:: COLLECTED DATA ::

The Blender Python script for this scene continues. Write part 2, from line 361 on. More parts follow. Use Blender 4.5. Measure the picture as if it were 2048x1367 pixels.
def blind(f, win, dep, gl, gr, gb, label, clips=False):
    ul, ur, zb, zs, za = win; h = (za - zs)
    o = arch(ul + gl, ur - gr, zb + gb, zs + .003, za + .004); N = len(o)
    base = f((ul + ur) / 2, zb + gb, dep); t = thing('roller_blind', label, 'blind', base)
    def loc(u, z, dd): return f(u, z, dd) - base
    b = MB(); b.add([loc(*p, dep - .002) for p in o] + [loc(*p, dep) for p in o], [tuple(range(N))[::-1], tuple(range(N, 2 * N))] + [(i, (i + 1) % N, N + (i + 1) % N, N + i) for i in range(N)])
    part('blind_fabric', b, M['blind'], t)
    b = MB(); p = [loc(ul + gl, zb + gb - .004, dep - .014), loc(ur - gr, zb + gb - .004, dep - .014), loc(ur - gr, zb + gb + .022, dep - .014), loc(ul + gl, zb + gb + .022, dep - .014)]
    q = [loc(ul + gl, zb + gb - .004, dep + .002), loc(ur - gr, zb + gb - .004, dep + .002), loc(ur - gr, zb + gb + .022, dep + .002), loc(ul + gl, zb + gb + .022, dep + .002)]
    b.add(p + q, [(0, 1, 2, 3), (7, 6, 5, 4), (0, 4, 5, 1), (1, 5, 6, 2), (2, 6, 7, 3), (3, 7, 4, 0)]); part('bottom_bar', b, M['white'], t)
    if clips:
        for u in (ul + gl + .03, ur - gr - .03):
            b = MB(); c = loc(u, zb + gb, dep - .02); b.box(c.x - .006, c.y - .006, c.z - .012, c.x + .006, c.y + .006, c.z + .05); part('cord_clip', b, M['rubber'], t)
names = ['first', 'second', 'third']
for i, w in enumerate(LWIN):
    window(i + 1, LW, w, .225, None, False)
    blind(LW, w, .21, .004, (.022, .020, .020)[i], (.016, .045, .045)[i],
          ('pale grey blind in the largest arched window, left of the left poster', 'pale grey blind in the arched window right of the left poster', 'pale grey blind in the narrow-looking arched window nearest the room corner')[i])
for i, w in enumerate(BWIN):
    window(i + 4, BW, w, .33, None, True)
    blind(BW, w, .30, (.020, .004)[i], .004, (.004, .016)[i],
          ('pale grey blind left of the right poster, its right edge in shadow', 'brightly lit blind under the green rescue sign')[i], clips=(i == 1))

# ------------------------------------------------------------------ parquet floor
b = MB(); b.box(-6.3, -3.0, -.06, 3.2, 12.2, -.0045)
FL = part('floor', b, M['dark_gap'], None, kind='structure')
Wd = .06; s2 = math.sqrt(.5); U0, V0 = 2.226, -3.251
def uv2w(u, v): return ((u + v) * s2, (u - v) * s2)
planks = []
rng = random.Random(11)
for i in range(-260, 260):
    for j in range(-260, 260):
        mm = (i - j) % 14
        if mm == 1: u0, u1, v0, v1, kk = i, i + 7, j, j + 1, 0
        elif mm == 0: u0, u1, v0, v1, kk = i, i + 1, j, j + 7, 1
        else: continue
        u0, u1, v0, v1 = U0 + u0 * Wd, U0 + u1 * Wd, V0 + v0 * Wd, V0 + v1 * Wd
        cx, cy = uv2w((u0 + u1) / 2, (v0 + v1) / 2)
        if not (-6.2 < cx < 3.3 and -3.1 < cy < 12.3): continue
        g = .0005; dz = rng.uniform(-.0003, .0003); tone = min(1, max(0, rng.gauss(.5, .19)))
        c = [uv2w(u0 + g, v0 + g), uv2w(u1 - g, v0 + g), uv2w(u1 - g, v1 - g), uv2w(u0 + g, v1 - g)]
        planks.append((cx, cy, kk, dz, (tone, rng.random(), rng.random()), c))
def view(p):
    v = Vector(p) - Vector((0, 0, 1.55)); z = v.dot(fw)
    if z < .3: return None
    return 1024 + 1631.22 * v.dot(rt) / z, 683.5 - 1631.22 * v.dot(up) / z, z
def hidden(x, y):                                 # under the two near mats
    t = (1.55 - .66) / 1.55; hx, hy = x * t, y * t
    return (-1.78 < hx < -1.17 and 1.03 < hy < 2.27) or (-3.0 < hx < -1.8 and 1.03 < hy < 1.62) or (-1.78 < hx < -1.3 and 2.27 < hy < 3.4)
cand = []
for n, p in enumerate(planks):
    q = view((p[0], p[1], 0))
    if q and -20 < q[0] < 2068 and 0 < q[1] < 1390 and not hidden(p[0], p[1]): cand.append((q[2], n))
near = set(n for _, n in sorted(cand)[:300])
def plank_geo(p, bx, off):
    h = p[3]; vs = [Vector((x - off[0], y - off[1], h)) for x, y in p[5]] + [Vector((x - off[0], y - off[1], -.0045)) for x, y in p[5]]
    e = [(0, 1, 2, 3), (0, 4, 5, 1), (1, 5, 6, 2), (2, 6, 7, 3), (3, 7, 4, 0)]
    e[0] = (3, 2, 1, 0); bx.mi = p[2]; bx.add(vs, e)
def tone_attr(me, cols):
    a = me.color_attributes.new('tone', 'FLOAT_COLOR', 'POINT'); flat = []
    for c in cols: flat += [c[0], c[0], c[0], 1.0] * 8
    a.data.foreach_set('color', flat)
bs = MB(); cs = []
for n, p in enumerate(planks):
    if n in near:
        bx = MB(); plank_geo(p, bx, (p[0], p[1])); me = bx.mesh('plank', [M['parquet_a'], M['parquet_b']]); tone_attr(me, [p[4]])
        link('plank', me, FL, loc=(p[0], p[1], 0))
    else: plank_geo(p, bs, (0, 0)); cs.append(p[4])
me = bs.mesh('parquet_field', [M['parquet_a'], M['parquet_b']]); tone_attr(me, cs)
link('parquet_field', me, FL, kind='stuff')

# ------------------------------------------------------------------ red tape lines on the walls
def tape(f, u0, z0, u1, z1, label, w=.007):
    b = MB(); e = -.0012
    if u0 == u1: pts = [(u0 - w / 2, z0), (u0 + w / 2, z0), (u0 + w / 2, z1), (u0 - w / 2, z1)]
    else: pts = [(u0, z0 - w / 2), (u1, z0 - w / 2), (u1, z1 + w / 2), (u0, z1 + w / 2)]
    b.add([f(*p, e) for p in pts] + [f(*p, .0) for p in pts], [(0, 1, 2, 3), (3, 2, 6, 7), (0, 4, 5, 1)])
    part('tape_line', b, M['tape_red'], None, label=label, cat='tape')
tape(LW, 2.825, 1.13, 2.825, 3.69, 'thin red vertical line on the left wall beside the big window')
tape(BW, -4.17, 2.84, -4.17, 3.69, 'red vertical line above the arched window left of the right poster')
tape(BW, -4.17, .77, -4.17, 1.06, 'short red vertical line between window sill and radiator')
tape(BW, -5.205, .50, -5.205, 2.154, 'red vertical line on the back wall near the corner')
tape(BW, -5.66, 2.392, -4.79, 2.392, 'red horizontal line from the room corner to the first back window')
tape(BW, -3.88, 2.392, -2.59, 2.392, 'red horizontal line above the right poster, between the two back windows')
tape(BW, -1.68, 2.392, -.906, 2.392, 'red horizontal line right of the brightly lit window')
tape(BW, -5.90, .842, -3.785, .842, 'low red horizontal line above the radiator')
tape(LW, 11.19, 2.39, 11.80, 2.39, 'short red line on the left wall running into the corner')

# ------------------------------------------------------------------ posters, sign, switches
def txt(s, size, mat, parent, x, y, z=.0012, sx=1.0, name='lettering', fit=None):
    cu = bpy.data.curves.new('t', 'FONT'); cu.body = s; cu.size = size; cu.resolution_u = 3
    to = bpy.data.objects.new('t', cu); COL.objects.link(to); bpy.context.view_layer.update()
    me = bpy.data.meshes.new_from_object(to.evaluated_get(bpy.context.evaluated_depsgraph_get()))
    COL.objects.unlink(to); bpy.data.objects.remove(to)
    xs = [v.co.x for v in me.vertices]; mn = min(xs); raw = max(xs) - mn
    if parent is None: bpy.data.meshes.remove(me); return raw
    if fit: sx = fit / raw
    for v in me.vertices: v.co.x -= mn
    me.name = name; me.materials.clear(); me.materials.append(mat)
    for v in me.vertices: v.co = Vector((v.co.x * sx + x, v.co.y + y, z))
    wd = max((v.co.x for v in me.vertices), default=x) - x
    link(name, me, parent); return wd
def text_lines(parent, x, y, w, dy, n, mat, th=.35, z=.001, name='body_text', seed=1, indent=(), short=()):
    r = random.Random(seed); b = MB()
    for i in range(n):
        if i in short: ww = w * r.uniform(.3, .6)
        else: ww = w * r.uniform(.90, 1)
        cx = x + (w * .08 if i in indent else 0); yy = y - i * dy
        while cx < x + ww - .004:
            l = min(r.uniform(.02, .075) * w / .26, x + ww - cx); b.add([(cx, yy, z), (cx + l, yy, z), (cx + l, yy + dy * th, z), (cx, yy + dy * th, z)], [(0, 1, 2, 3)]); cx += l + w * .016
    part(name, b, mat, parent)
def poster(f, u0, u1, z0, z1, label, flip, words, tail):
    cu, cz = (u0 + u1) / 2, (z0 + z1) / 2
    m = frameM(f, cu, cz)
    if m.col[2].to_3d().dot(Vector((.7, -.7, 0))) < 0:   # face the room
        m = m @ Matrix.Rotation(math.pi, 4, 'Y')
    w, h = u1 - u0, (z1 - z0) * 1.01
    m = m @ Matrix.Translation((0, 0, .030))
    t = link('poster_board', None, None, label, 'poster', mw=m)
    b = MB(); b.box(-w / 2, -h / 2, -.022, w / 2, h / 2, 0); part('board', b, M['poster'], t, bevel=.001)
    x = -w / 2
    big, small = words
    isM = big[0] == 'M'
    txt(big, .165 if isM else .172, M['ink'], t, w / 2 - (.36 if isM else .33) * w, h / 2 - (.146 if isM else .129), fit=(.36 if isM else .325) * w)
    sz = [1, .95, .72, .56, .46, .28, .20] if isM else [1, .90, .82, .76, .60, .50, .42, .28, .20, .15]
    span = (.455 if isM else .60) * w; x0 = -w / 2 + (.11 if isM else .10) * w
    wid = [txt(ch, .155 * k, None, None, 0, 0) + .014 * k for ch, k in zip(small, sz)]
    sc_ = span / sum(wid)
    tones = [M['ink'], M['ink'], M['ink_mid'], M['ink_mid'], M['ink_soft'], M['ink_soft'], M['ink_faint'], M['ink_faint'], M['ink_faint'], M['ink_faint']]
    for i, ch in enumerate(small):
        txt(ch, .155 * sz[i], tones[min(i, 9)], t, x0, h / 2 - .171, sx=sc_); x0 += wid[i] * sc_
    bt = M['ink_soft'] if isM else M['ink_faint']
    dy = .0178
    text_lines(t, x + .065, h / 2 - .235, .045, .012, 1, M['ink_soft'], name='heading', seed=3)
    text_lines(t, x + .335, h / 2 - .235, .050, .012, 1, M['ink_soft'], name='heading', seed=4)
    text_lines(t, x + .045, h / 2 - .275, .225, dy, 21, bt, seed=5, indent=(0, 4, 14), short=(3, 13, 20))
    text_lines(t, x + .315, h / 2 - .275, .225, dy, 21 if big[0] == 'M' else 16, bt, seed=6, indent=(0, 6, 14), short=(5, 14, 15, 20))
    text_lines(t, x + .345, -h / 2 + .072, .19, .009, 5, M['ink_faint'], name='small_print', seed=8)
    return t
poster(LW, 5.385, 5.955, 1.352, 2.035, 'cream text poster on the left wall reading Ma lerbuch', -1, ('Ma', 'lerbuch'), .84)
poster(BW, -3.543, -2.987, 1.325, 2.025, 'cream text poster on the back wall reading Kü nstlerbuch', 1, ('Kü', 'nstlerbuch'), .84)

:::

= WORK TO DO =
Which lines in the listing above hold the word "part"? Show each of them.

= THE ANSWER =
The Blender Python script for this scene continues. Write part 2, from line 361 on. More parts follow. Use Blender 4.5. Measure the picture as if it were 2048x1367 pixels.
    part('blind_fabric', b, M['blind'], t)
    b.add(p + q, [(0, 1, 2, 3), (7, 6, 5, 4), (0, 4, 5, 1), (1, 5, 6, 2), (2, 6, 7, 3), (3, 7, 4, 0)]); part('bottom_bar', b, M['white'], t)
            b = MB(); c = loc(u, zb + gb, dep - .02); b.box(c.x - .006, c.y - .006, c.z - .012, c.x + .006, c.y + .006, c.z + .05); part('cord_clip', b, M['rubber'], t)
FL = part('floor', b, M['dark_gap'], None, kind='structure')
    part('tape_line', b, M['tape_red'], None, label=label, cat='tape')
    part(name, b, mat, parent)
    b = MB(); b.box(-w / 2, -h / 2, -.022, w / 2, h / 2, 0); part('board', b, M['poster'], t, bevel=.001)